While the fighting seemed conventional, the fighters themselves were not. The Ukrainian government’s paramilitary forces were swollen rapidly in the wake of the Euromaidan revolution. While many of these fighters were fuelled pro-Western ideals, not all were motivated by the notion of Ukrainian independence. Many of those who fought had little to do with Ukraine or Russia. Kiev’s Georgian contingent was particularly notable, made up of fighters who were returning the favour after Ukraine sent troops of its own to aid Georgia in its civil war. Many were settling scores sparked by the collapse of the Soviet Union. As Waller explains: ‘There Were Armenians and Azeris who were there to fight one another; Chechens to fight each other and the Russians’ Serbs and Croats who’d rekindle their hatred for one another after the Yugoslav wars; Georgians. Moldovans, Balts and Belarusians who’s decided the Donbas was a forum to air their grievances with Moscow.’ Ethnic divisions were not the only fuel for this semi-civil, semi-international war. Also present were European communists and revolutionary leftists who saw the conflict as a successor to the Spanish civil war.
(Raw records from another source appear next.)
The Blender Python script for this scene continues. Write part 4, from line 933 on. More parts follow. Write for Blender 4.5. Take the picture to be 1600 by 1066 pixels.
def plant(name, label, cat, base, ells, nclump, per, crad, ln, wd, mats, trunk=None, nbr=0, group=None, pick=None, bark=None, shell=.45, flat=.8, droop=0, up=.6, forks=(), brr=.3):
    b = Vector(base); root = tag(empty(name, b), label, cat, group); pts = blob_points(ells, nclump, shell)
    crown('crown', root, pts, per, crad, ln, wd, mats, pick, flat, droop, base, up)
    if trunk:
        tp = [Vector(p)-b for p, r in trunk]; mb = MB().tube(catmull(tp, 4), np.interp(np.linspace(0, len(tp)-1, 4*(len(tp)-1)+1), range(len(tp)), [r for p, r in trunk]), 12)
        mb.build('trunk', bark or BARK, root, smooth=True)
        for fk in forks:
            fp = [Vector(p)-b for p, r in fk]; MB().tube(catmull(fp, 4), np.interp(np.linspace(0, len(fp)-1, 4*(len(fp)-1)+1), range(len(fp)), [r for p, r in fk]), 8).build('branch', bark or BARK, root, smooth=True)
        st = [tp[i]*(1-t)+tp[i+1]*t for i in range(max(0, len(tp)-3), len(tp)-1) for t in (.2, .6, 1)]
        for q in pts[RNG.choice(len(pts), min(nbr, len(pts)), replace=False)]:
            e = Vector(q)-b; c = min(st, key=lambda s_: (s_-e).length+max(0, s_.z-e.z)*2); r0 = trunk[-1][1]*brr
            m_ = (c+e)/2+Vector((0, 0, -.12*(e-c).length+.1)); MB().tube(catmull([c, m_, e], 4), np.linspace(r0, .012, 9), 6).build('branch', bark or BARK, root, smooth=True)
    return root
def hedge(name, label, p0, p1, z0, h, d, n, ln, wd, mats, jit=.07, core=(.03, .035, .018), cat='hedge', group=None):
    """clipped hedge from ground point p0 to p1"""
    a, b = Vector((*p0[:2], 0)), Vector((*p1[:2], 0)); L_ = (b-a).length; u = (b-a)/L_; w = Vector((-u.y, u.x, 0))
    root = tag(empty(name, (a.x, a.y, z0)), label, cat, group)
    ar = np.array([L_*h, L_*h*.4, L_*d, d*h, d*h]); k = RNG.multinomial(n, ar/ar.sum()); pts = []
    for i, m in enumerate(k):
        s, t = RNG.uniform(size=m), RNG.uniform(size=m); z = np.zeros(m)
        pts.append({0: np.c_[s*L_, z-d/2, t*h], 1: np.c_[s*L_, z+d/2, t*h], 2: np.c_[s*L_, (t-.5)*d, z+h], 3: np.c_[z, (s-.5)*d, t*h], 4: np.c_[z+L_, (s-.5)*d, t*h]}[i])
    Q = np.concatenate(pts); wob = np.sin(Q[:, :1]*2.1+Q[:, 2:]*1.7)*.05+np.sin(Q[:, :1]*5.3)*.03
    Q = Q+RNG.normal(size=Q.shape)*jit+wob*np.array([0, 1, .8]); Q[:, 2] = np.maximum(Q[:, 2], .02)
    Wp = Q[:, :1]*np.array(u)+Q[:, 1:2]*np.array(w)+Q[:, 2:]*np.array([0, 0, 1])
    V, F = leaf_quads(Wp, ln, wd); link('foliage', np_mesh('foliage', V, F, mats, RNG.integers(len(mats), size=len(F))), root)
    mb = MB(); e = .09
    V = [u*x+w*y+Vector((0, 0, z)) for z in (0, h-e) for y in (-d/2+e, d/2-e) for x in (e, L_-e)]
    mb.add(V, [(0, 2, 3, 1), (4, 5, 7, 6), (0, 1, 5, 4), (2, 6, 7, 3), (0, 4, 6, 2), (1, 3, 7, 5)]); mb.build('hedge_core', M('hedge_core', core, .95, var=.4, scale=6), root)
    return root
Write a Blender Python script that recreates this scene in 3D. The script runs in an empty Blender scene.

And although the fiercest fighting eventually died down and settled into an uneasy stalemate, almost 50,000 people were killed with over a million displaced. The occasional artillery duels that followed resulted in a few deaths on both sides every year, a similar situation to that of the Nagorno-Karabakh region in Armenia, a land dispute that resulted in another bloody chapter at the end of last year when Azeri forces took territory from the predominantly Armenian region.
Ceasefires have been repeatedly signed and broken, the latest came a week ago when Ukrainian positions were shelled by separatist forces. This was followed by the heaviest fighting in several years, with firefights, armoured vehicles, and the ever-present menace of artillery resulting in the six deaths of Ukrainian service personnel and a number of civilian casualties.
Given they are already supported by the Russians, it might initially seem odd that the separatists are reportedly becoming more aggressive. It is not as though the breakaway republics are being threatened by Ukrainian forces preparing an assault. In fact, given the build-up of Russian forces, the story is quite the reverse. There are a number of possibilities.
The first could be designs on the port of Mariupol and the coastal region between the Russian-controlled Crimean peninsula and the separatist states. The city would serve as a vital land link between them; all prior attempts to capture the city have failed.
While these defeats of the past certainly give Putin and his allies a need to reassert themselves, so too does the war between Azerbaijan and Armenia, Russia’s ally. The Kremlin was caught off-guard by the Azerbaijani onslaught and its appeals for calm went largely unheeded — mostly because Azerbaijan was openly backed by Turkey. Although Ankara enjoys relatively friendly relations with Moscow — both benefiting from the other with equally antagonistic relations with the West — Turkey remains a competitor in the region and Putin is not likely to have been pleased with being put on the political back-foot.
Yet one area in which Putin can take inspiration from the latest war between Armenia and Azerbaijan was the tepid international reaction. The West, as ever, made its customary opening gambit of expressing ‘grave concern’ and calling for a ceasefire, which was equally customarily ineffective. Putin is well aware of how internally focused Europe and America have become, and Azerbaijan’s ability to carry out a substantial military campaign without Western political opposition will certainly be encouraging. Indeed, Baku only halted its efforts once Russia warned the Azeris that it would defend its Armenian allies. Ukraine does not enjoy that level of partnership or alliance with the West.
While any further escalation would naturally be disastrous for Ukraine, it will also be a stern test for Europe and the USA. The EU will certainly feel the strain, with Poland’s frequent warnings about Russian aggression being proven — warnings that have in recent years been pitted against German pleading for calm and hopes of a sudden, miraculous peace. In the White House, President Biden will have the chance to prove that he can live up to his campaign promise of being more confrontational to Putin than his predecessor — but whether he has the political will, or the nerve, to effectively counter Russian aggression can reasonably be doubted.